EXERCISE PROMPT:
Retype the whole listing verbatim and keep the pictures out of it.

[start of DATA ENTRIES]

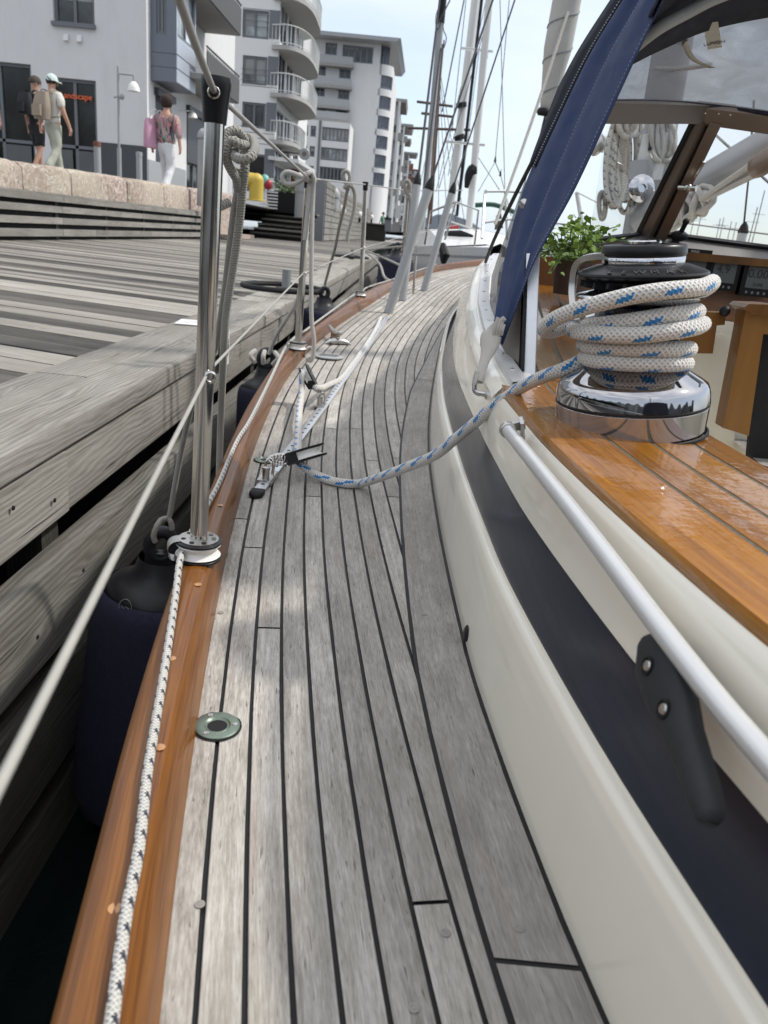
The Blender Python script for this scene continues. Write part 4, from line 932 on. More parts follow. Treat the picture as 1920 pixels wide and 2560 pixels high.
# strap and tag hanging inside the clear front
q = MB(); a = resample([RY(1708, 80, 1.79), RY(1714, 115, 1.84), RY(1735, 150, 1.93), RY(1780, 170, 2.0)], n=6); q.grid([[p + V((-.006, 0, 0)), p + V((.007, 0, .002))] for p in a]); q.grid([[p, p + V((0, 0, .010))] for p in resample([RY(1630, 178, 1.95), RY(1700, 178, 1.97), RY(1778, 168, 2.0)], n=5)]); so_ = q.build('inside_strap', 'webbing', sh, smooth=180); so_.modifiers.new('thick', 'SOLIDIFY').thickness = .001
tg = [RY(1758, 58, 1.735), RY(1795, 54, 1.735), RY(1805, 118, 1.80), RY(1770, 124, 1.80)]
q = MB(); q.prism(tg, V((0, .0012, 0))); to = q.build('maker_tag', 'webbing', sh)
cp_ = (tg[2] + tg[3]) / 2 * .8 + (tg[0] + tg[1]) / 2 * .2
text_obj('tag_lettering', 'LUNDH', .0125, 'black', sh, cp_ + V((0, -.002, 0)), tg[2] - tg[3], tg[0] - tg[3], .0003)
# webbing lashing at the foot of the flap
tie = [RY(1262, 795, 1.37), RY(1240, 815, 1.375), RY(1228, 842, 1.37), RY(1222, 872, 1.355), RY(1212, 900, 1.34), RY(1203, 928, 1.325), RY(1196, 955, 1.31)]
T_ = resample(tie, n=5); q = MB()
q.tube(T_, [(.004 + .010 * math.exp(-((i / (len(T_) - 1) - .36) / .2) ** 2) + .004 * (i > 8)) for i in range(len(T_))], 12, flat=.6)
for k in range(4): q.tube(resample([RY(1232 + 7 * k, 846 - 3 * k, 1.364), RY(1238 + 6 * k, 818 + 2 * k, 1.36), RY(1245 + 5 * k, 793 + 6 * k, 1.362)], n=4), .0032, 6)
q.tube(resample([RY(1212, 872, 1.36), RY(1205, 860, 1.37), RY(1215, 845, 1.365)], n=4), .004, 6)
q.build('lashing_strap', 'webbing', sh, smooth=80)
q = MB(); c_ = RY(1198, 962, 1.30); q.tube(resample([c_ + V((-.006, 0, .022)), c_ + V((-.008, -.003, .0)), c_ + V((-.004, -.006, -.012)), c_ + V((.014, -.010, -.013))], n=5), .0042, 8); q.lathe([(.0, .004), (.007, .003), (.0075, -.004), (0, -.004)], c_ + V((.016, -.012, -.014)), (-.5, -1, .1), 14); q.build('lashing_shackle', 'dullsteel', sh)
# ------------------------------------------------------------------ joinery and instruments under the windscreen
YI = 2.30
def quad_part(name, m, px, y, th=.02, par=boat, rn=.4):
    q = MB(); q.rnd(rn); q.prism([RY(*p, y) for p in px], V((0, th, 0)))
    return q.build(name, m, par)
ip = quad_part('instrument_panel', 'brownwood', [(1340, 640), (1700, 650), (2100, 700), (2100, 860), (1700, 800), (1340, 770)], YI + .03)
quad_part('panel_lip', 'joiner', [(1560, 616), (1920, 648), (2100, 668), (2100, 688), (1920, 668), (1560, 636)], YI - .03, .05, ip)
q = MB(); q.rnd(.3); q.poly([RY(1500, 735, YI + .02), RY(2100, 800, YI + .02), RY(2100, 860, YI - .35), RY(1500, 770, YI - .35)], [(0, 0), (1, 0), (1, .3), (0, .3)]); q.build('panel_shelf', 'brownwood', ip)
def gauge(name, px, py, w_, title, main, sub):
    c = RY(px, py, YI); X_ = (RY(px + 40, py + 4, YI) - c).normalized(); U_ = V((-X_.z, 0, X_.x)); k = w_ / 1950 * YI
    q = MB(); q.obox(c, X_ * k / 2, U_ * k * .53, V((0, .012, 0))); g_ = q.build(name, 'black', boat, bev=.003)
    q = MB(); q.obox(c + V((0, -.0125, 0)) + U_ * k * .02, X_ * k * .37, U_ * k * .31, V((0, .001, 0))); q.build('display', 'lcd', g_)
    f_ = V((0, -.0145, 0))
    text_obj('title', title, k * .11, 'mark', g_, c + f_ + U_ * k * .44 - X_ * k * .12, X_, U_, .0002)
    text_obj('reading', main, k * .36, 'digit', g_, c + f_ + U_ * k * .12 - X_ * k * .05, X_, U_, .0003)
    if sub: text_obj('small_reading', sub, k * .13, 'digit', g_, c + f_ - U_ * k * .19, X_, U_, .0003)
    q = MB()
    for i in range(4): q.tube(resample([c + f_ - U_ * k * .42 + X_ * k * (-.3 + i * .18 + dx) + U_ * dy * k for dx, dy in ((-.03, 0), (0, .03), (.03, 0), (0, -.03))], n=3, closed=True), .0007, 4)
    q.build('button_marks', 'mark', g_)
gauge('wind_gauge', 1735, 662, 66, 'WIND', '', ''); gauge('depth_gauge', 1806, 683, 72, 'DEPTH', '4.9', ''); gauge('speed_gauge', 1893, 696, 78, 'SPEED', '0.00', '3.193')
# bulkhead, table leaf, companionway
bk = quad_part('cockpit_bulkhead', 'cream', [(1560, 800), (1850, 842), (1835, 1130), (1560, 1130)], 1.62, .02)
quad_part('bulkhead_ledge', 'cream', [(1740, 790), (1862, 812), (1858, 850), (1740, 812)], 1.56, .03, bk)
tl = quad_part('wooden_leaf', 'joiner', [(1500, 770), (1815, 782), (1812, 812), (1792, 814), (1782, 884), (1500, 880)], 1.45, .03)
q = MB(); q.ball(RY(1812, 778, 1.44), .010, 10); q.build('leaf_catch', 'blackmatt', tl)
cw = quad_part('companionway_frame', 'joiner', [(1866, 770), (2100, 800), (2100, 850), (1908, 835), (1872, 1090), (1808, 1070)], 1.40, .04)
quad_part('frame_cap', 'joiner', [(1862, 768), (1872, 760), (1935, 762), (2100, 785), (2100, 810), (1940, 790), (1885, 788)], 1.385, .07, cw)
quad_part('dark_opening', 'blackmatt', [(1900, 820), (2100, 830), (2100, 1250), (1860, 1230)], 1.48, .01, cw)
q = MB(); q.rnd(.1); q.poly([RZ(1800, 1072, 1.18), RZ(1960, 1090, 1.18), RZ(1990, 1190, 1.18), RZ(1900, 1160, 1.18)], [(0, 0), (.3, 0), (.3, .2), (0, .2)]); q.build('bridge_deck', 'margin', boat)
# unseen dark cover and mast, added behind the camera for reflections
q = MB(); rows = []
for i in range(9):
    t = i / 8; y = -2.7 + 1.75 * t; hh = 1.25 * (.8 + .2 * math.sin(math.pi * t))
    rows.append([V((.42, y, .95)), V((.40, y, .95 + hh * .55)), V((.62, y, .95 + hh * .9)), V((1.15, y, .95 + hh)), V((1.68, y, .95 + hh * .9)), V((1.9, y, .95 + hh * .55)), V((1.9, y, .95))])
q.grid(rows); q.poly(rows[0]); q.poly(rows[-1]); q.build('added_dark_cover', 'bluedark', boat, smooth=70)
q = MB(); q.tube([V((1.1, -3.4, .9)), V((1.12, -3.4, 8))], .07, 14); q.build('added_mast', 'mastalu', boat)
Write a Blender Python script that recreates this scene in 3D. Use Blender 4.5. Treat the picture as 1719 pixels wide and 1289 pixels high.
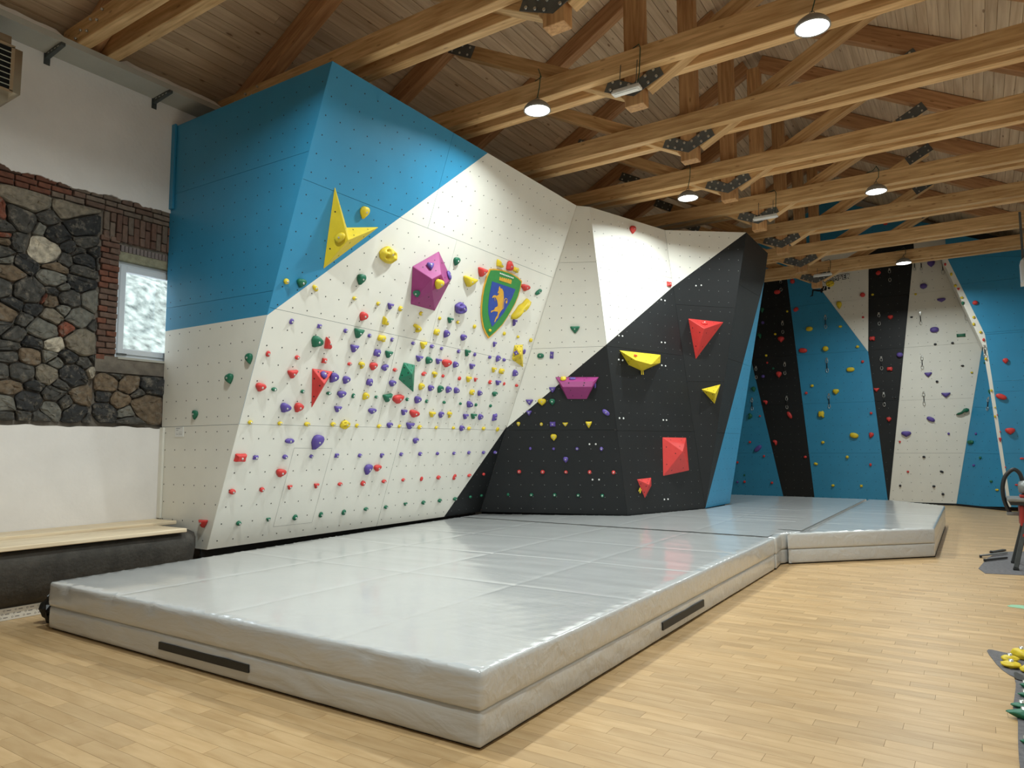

[end of DATA ENTRIES]

FINAL RESULT:
The Blender Python script for this scene continues. Write part 4, from line 932 on. More parts follow. Treat the picture as 1920 pixels wide and 2560 pixels high.
# strap and tag hanging inside the clear front
q = MB(); a = resample([RY(1708, 80, 1.79), RY(1714, 115, 1.84), RY(1735, 150, 1.93), RY(1780, 170, 2.0)], n=6); q.grid([[p + V((-.006, 0, 0)), p + V((.007, 0, .002))] for p in a]); q.grid([[p, p + V((0, 0, .010))] for p in resample([RY(1630, 178, 1.95), RY(1700, 178, 1.97), RY(1778, 168, 2.0)], n=5)]); so_ = q.build('inside_strap', 'webbing', sh, smooth=180); so_.modifiers.new('thick', 'SOLIDIFY').thickness = .001
tg = [RY(1758, 58, 1.735), RY(1795, 54, 1.735), RY(1805, 118, 1.80), RY(1770, 124, 1.80)]
q = MB(); q.prism(tg, V((0, .0012, 0))); to = q.build('maker_tag', 'webbing', sh)
cp_ = (tg[2] + tg[3]) / 2 * .8 + (tg[0] + tg[1]) / 2 * .2
text_obj('tag_lettering', 'LUNDH', .0125, 'black', sh, cp_ + V((0, -.002, 0)), tg[2] - tg[3], tg[0] - tg[3], .0003)
# webbing lashing at the foot of the flap
tie = [RY(1262, 795, 1.37), RY(1240, 815, 1.375), RY(1228, 842, 1.37), RY(1222, 872, 1.355), RY(1212, 900, 1.34), RY(1203, 928, 1.325), RY(1196, 955, 1.31)]
T_ = resample(tie, n=5); q = MB()
q.tube(T_, [(.004 + .010 * math.exp(-((i / (len(T_) - 1) - .36) / .2) ** 2) + .004 * (i > 8)) for i in range(len(T_))], 12, flat=.6)
for k in range(4): q.tube(resample([RY(1232 + 7 * k, 846 - 3 * k, 1.364), RY(1238 + 6 * k, 818 + 2 * k, 1.36), RY(1245 + 5 * k, 793 + 6 * k, 1.362)], n=4), .0032, 6)
q.tube(resample([RY(1212, 872, 1.36), RY(1205, 860, 1.37), RY(1215, 845, 1.365)], n=4), .004, 6)
q.build('lashing_strap', 'webbing', sh, smooth=80)
q = MB(); c_ = RY(1198, 962, 1.30); q.tube(resample([c_ + V((-.006, 0, .022)), c_ + V((-.008, -.003, .0)), c_ + V((-.004, -.006, -.012)), c_ + V((.014, -.010, -.013))], n=5), .0042, 8); q.lathe([(.0, .004), (.007, .003), (.0075, -.004), (0, -.004)], c_ + V((.016, -.012, -.014)), (-.5, -1, .1), 14); q.build('lashing_shackle', 'dullsteel', sh)
# ------------------------------------------------------------------ joinery and instruments under the windscreen
YI = 2.30
def quad_part(name, m, px, y, th=.02, par=boat, rn=.4):
    q = MB(); q.rnd(rn); q.prism([RY(*p, y) for p in px], V((0, th, 0)))
    return q.build(name, m, par)
ip = quad_part('instrument_panel', 'brownwood', [(1340, 640), (1700, 650), (2100, 700), (2100, 860), (1700, 800), (1340, 770)], YI + .03)
quad_part('panel_lip', 'joiner', [(1560, 616), (1920, 648), (2100, 668), (2100, 688), (1920, 668), (1560, 636)], YI - .03, .05, ip)
q = MB(); q.rnd(.3); q.poly([RY(1500, 735, YI + .02), RY(2100, 800, YI + .02), RY(2100, 860, YI - .35), RY(1500, 770, YI - .35)], [(0, 0), (1, 0), (1, .3), (0, .3)]); q.build('panel_shelf', 'brownwood', ip)
def gauge(name, px, py, w_, title, main, sub):
    c = RY(px, py, YI); X_ = (RY(px + 40, py + 4, YI) - c).normalized(); U_ = V((-X_.z, 0, X_.x)); k = w_ / 1950 * YI
    q = MB(); q.obox(c, X_ * k / 2, U_ * k * .53, V((0, .012, 0))); g_ = q.build(name, 'black', boat, bev=.003)
    q = MB(); q.obox(c + V((0, -.0125, 0)) + U_ * k * .02, X_ * k * .37, U_ * k * .31, V((0, .001, 0))); q.build('display', 'lcd', g_)
    f_ = V((0, -.0145, 0))
    text_obj('title', title, k * .11, 'mark', g_, c + f_ + U_ * k * .44 - X_ * k * .12, X_, U_, .0002)
    text_obj('reading', main, k * .36, 'digit', g_, c + f_ + U_ * k * .12 - X_ * k * .05, X_, U_, .0003)
    if sub: text_obj('small_reading', sub, k * .13, 'digit', g_, c + f_ - U_ * k * .19, X_, U_, .0003)
    q = MB()
    for i in range(4): q.tube(resample([c + f_ - U_ * k * .42 + X_ * k * (-.3 + i * .18 + dx) + U_ * dy * k for dx, dy in ((-.03, 0), (0, .03), (.03, 0), (0, -.03))], n=3, closed=True), .0007, 4)
    q.build('button_marks', 'mark', g_)
gauge('wind_gauge', 1735, 662, 66, 'WIND', '', ''); gauge('depth_gauge', 1806, 683, 72, 'DEPTH', '4.9', ''); gauge('speed_gauge', 1893, 696, 78, 'SPEED', '0.00', '3.193')
# bulkhead, table leaf, companionway
bk = quad_part('cockpit_bulkhead', 'cream', [(1560, 800), (1850, 842), (1835, 1130), (1560, 1130)], 1.62, .02)
quad_part('bulkhead_ledge', 'cream', [(1740, 790), (1862, 812), (1858, 850), (1740, 812)], 1.56, .03, bk)
tl = quad_part('wooden_leaf', 'joiner', [(1500, 770), (1815, 782), (1812, 812), (1792, 814), (1782, 884), (1500, 880)], 1.45, .03)
q = MB(); q.ball(RY(1812, 778, 1.44), .010, 10); q.build('leaf_catch', 'blackmatt', tl)
cw = quad_part('companionway_frame', 'joiner', [(1866, 770), (2100, 800), (2100, 850), (1908, 835), (1872, 1090), (1808, 1070)], 1.40, .04)
quad_part('frame_cap', 'joiner', [(1862, 768), (1872, 760), (1935, 762), (2100, 785), (2100, 810), (1940, 790), (1885, 788)], 1.385, .07, cw)
quad_part('dark_opening', 'blackmatt', [(1900, 820), (2100, 830), (2100, 1250), (1860, 1230)], 1.48, .01, cw)
q = MB(); q.rnd(.1); q.poly([RZ(1800, 1072, 1.18), RZ(1960, 1090, 1.18), RZ(1990, 1190, 1.18), RZ(1900, 1160, 1.18)], [(0, 0), (.3, 0), (.3, .2), (0, .2)]); q.build('bridge_deck', 'margin', boat)
# unseen dark cover and mast, added behind the camera for reflections
q = MB(); rows = []
for i in range(9):
    t = i / 8; y = -2.7 + 1.75 * t; hh = 1.25 * (.8 + .2 * math.sin(math.pi * t))
    rows.append([V((.42, y, .95)), V((.40, y, .95 + hh * .55)), V((.62, y, .95 + hh * .9)), V((1.15, y, .95 + hh)), V((1.68, y, .95 + hh * .9)), V((1.9, y, .95 + hh * .55)), V((1.9, y, .95))])
q.grid(rows); q.poly(rows[0]); q.poly(rows[-1]); q.build('added_dark_cover', 'bluedark', boat, smooth=70)
q = MB(); q.tube([V((1.1, -3.4, .9)), V((1.12, -3.4, 8))], .07, 14); q.build('added_mast', 'mastalu', boat)
Write a Blender Python script that recreates this scene in 3D. Use Blender 4.5. Treat the picture as 1719 pixels wide and 1289 pixels high.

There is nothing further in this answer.